ASP.Net MVC Controller for _Layout

clockwiseq picture clockwiseq · Feb 22, 2014 · Viewed 12.8k times · Source

I am working on a dynamic menu system for MVC and just to make it work, I created a partial view for the menu and it works great using the syntax below:

@Html.RenderPartial("_Menu", (Models.Menu)ViewBag.MainMenu)

BUT, to do so, I would have to set the MainMenu and FooterMenu (or any other menu for that matter) in the ViewBag on each Controller and each action. To avoid this, I was wondering if there was a recommended event that I could access the ViewBag globally. If not, does anyone recommend passing the Menu object into a session variable? It doesn't sound right to me, but only thing I can think of right now.

UPDATE:

_Layout.cshtml - I included the new call to Action:

@Html.Action("RenderMenu", "SharedController", new { name = "Main" })

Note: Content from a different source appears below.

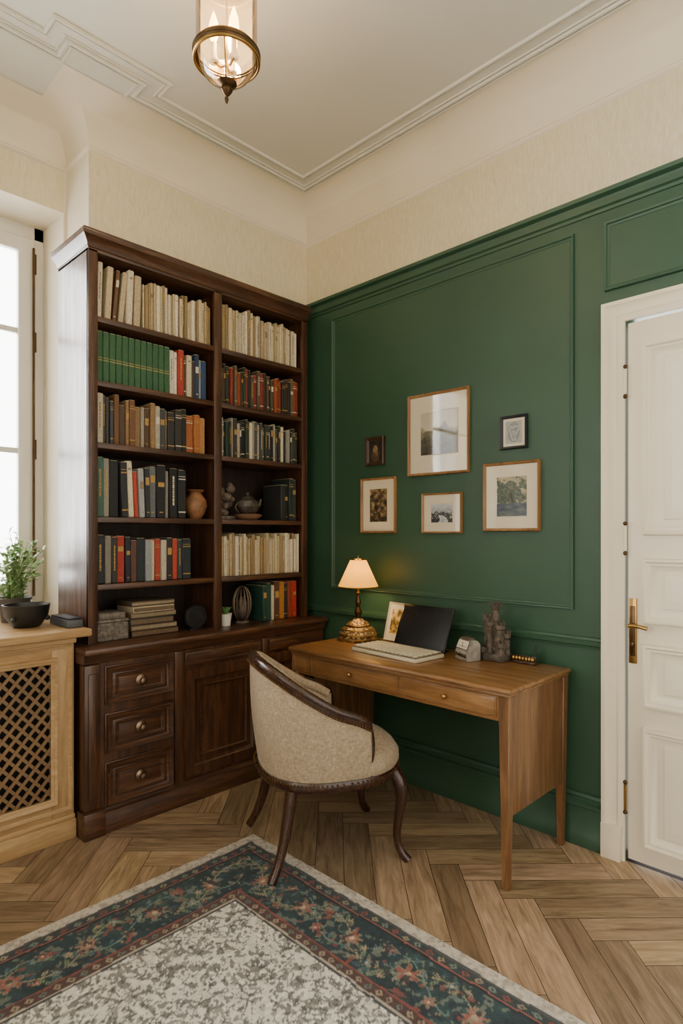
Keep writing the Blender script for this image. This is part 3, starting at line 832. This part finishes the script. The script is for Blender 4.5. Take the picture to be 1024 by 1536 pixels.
pf = B('photo_frame')
Mf = Matrix.Translation((-.085, -.772, DZ+.002)) @ Matrix.Rotation(math.radians(-6), 4, 'Z') @ Matrix.Rotation(math.radians(14), 4, 'Y')
tbm = lambda a, b, h: Mf @ Vector((-h, a, b))
pf.box(0, .008, -.075, .075, 0, .205, FRW, .002, Mf)
pf.frame(-.075, .075, 0, .205, .012, .008, tbm, paint('frame_silver', '#c9bfa8', .35))
pf.box(-.002, 0, -.063, .063, .012, .193, MATB, 0, Mf)
pf.raster(lambda u, v: Mf @ Vector((-.0028, .045-.09*u, .17-.13*v)), art_foliage(50,34,('#4b3a10','#8a6d22','#bd9b45','#dccb98')), ART)
pf.build()

# small boxy desk clock with pale face
tl = B('alarm_clock')
TLW = paint('worn_grey_enamel', '#8d867a', .5, .25, 30, .3, 80); TLG = metal('clock_metal', '#6a645a', .4)
Mc = Matrix.Translation((-.195, -1.292, DZ+.0008)) @ Matrix.Rotation(math.radians(-25), 4, 'Z')
tb = bmesh.new()
pr = [(-.036,0),(.036,0),(.036,.075),(.018,.092),(-.010,.092),(-.032,.045)]
a_ = [tb.verts.new((x,-.052,z)) for x, z in pr]; b_ = [tb.verts.new((x,.052,z)) for x, z in pr]
tb.faces.new(a_); tb.faces.new(b_[::-1])
for k in range(len(pr)): tb.faces.new((a_[k], b_[k], b_[(k+1)%len(pr)], a_[(k+1)%len(pr)]))
bmesh.ops.recalc_face_normals(tb, faces=tb.faces[:])
bmesh.ops.bevel(tb, geom=tb.edges[:], offset=.004, segments=2, affect='EDGES')
tl.add(tb, TLW, True, Mc)
Mr = Mc @ Matrix.Translation((-.0215, .0, .068)) @ Matrix.Rotation(math.radians(-65), 4, 'Y')
tl.box(-.022, .022, -.044, .044, 0, .003, TLG, .001, Mr)
tl.box(-.019, .019, -.041, .041, .003, .0042, paint('dial_face', '#ddd6c4', .4), 0, Mr)
for k in range(9): tl.box(-.012,-.006, -.034+k*.0085-.0008, -.034+k*.0085+.0008, .0042,.0048, BLACK, 0, Mr)
tl.box(-.012, .014, -.0008, .0008, .0042, .0052, BLACK, 0, Mr @ Matrix.Rotation(.5, 4, 'Z'))
for k in range(4): tl.cyl(Mc @ Vector((-.040,-.036+k*.024,.022)), Mc @ Vector((-.032,-.036+k*.024,.024)), .008, TLG, 12)
tl.box(-.012, .018, -.03, .03, .091, .100, paint('worn_brown', '#5a4a3c', .5), .003, Mc)
tl.build()

sc = B('stone_castle_sculpture')
SC = paint('weathered_stone', '#544a40', .8, .4, 35, .9, 60)
cx, cy = -.115, -1.386
sc.box(cx-.045, cx+.045, cy-.062, cy+.06, DZ+.0005, DZ+.035, SC, .008)
random.seed(3)
for dx, dy, r, h in ((0,.035,.020,.20),(0,-.002,.019,.255),(-.015,-.03,.020,.17),(.015,.05,.012,.14),(-.02,.014,.017,.18),(.01,-.048,.016,.13),(-.028,-.045,.014,.09)):
    n = 8
    prof = [(r*1.15,.03)]
    zz = .045
    while zz < h-.03: prof += [(r*rnd(.8,1.1), zz)]; zz += .012
    prof += [(r*.85,h-.03),(r*1.3,h-.025),(r*1.3,h-.008),(r*.9,h-.006),(r*.6,h-.006),(.001,h-.006)]
    sc.lathe(prof, (cx+dx, cy+dy, DZ), SC, n, smooth=False)
    for k in range(5):
        t = k*2*math.pi/5+.4
        sc.box(cx+dx+r*math.cos(t)-.004, cx+dx+r*math.cos(t)+.004, cy+dy+r*math.sin(t)-.004, cy+dy+r*math.sin(t)+.004, DZ+h-.01, DZ+h+.008, SC)
for k in range(12):
    sc.sphere((cx+rnd(-.04,.03), cy+rnd(-.055,.055), DZ+rnd(.03,.07)), rnd(.010,.018), SC, seg=7)
sc.build()
lh = B('letter_holder')
cx, cy = -.085, -1.515
lh.box(cx-.022, cx+.022, cy-.055, cy+.055, DZ+.0005, DZ+.012, FRG, .003)
for k in range(7): lh.sphere((cx-.02, cy-.045+k*.015, DZ+.022), .0085, BRASS, seg=10, scale=(1,1,1.4))
lh.box(cx-.01, cx-.004, cy-.055, cy+.055, DZ+.01, DZ+.035, FRG, .002)
tb = bmesh.new(); q = [(-.05,.01),(-.01,.01),(-.045,.085)]
a_ = [tb.verts.new((cx+.006,cy+y,DZ+z)) for y, z in q]; b_ = [tb.verts.new((cx+.012,cy+y,DZ+z)) for y, z in q]
tb.faces.new(a_); tb.faces.new(b_[::-1])
for k in range(3): tb.faces.new((a_[k], b_[k], b_[(k+1)%3], a_[(k+1)%3]))
lh.add(tb, paint('dark_green_card', '#1f3a2c', .5))
lh.build()

# ------------------------------------------------------------------ CHAIR
def fabric():
    m = NT('linen_upholstery'); v = m.coord()
    f = m.noise(v, 90, 4, .7)
    fh = m.noise(m.coord((1,1,9)), 45, 3, .6); fv = m.noise(m.coord((7,7,1)), 45, 3, .6)
    ff = m.math('MULTIPLY', m.math('ADD', m.math('ADD', fh, fv), f), .333)
    m.l(m.ramp(ff, [(.36, hexc('#85715a')), (.5, hexc('#a8947a')), (.62, hexc('#c2b094'))]), m.b.inputs['Base Color'])
    m.set(Roughness=.9); m.b.inputs['Sheen Weight'].default_value = .1
    m.bump(ff, .5, .003); return m.m
FAB = fabric(); NAIL = metal('nail_heads', '#6b4f30', .4)
ch = B('armchair')
a_r, b_r, nexp = .285, .285, 2.5
def plan(th, k=1.0, off=0):
    cth, sth = math.cos(th), math.sin(th)
    x = a_r*math.copysign(abs(cth)**(2/nexp), cth); y = b_r*math.copysign(abs(sth)**(2/nexp), sth)
    v = Vector((x, y)); return v*k + v.normalized()*off
RZ = .375
TH = math.radians(105); NS = 56
def top_z(q): return .585 + .235*(math.cos(abs(q)*math.pi/2)**1.1)
def leanf(q, z): return .035*((z-RZ)/.45)*max(0, math.cos(q*math.pi/2))**.5
def shell(off_fn, z0fn, mat, rows=14):
    tb = bmesh.new(); g_ = []
    for i in range(NS+1):
        q = -1+2*i/NS; th = math.pi + q*TH
        col = []
        for j in range(rows+1):
            t = j/rows; z = z0fn(q) + (top_z(q)-z0fn(q))*t
            p2 = plan(th, 1, off_fn(t) + leanf(q, z)); col.append(tb.verts.new((p2.x, p2.y, z)))
        g_.append(col)
    for a, b in zip(g_, g_[1:]):
        for j in range(rows): tb.faces.new((a[j], b[j], b[j+1], a[j+1]))
    bmesh.ops.recalc_face_normals(tb, faces=tb.faces[:])
    ch.add(tb, mat, True)
shell(lambda t: -.004+.012*math.sin(t*math.pi), lambda q: RZ-.01, FAB)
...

SharedController.cs - Added New Action:

public ActionResult RenderMenu(string name)
{
    if (db.Menus.Count<Menu>() > 0 && db.MenuItems.Count<MenuItem>() > 0)
    {
        Menu menu = db.Menus.Include("MenuItems").Single<Menu>(m => m.Name == name);
        return PartialView("_MenuLayout", menu);
    }
    else
    {
        return PartialView("_MenuLayout", null);
    }
}

And it throws the following exception:

The controller for path '/' was not found or does not implement IController.

UPDATE 2:

So, the issue is that I referenced the Controller by the full name and you only need the name of the controller minus "Controller". Neat tidbit. So, for my example, this works:

@Html.Action("RenderMenu", "Shared", new { name = "Main" })

Answer

Matt Tabor picture Matt Tabor · Feb 22, 2014

set your menu up as an action then call it in your master layout.

use @Html.Action()

the action can return a partial view with your menu code in it.